As Pam saw it, her real problem was not Christians, but her father, “a harsh disciplinarian, very. He believed in obedience. He thought that I had way too much spirit and that he could beat it out of me.” When they were alone together, her mother would tell Pam that she thought the punishments were unjustified, but she never spoke up against them when her husband was around. For Pam, the moment in The Lion, the Witch and the Wardrobe when Edmund betrays Lucy by telling Peter and Susan that he hasn’t been to Narnia after all was particularly piercing.

“I wanted a place where there was fairness and understanding,” she said. “There wasn’t that in my life. It’s not like I had an adult I could go to, getting through that childhood. When a child is mistreated and told that it’s because they’re bad, they’re left to either think that they’re bad or that their parents are extremely cruel and they’re victims. That becomes such a conflict that there becomes a great need to understand the nature of right and wrong, more so than with other children. And those books really talked about that.”

“When did you realize that there was a Christian subtext to the books?”

“When I read The Last Battle, once I understood that line about the stable that was bigger inside than outside. [Lucy makes a remark about a stable “that once had something inside it that was bigger than our whole world.”] That line really upset me.”

“Did you go back and read the earlier books after that? And did the lightbulb light up then?”

“I’d already reread them many times, but yes, I did go back, and I saw it completely.”

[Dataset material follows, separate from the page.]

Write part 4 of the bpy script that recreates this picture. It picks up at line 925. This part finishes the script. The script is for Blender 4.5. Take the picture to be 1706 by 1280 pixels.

“How did you feel about it?”

“I felt betrayed. But then, not too long after that, I decided, Well, I don’t really care what he was trying to do there, this is what I get out of it. Those books communicated really deep, why-we-are-here, life-and-death concepts to me. And I think I perceived even then that they were universal symbols. I had a feeling about the characters and about the writing. Even though I’d never read any of it before, it was as if I knew it. The rhythms of the language and the characters, it was as if I knew them all before I read them.”